Posted by: Blissex | October 13, 2015 at 07:29 PM
«Next you will be using people as furniture,»
This used to be very popular in older times, the rather common profession of "lackey" involved being human furniture standing around a room holding candles or stuff that their masters would want on hand. When labour is cheap enough, just having a few dozen standing around your palace for your convenience also shows how wealthy you are.
«Money needs to be exchanged or the economy (capitalism) collapses, and we have indentured servitude (slavery).»
The dream which is popular with the upper classes and most middle-class-middle-aged or higher voters is the "plantation economy", where they live in nice mansions in the "sunny uplands", and the "human cloud" of serfs toils hard for low pay in the swampy plantations below. Which swampy plantations may be asparagus or strawberry farms, or more often the Amazon warehouses, or the prepared-food assembly lines, or the kitchens of McDonald's, where cheap immigrants who live 4 to 8 a room paying top rent earn minimum wage (or often less via various tricks).
What the "plantation model" middle and upper classes want is more, cheaper hired help to enable them to live like lords and ladies in their mini (or not so mini for the upper classes) manors.

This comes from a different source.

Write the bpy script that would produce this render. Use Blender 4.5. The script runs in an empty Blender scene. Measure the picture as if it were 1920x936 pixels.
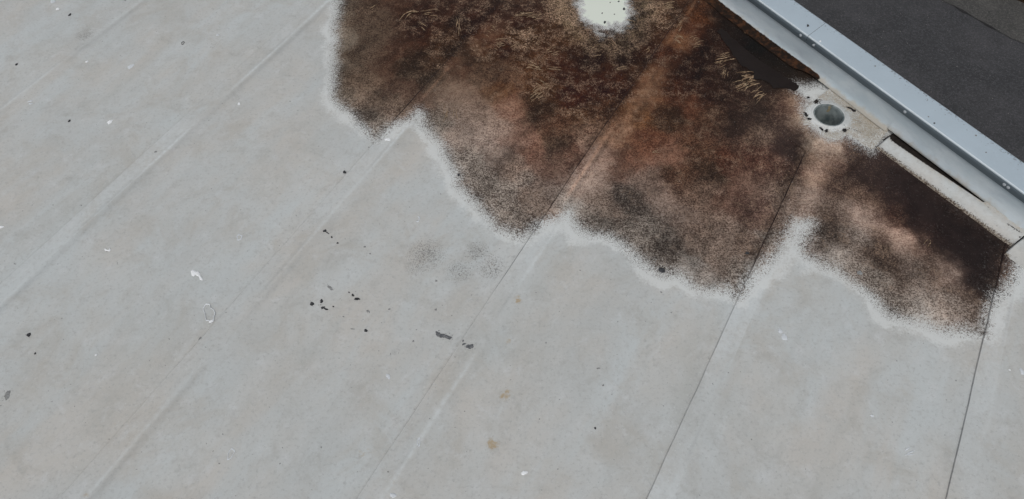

George Osborne and David Cameron are there to deliver on that dream.
Posted by: Blissex | October 13, 2015 at 07:48 PM
«*governments* try to push down wages, because their consultants tell them that the official unemployment percent drives in part election victory.»
Also central banks of course: when they have a target for inflation and employment, favouring the conditions for cheaper wages is anti-inflationary, and also boosts employment.
Plus it drives arguments for "wealth effect" boosts, that is for helping to create big capital gains for property holders that might trickle down in part as higher demand, and central bankers seem to love that as much as George Osborne and the Southern English or Sydney suburbian middle income "conservatory building classes".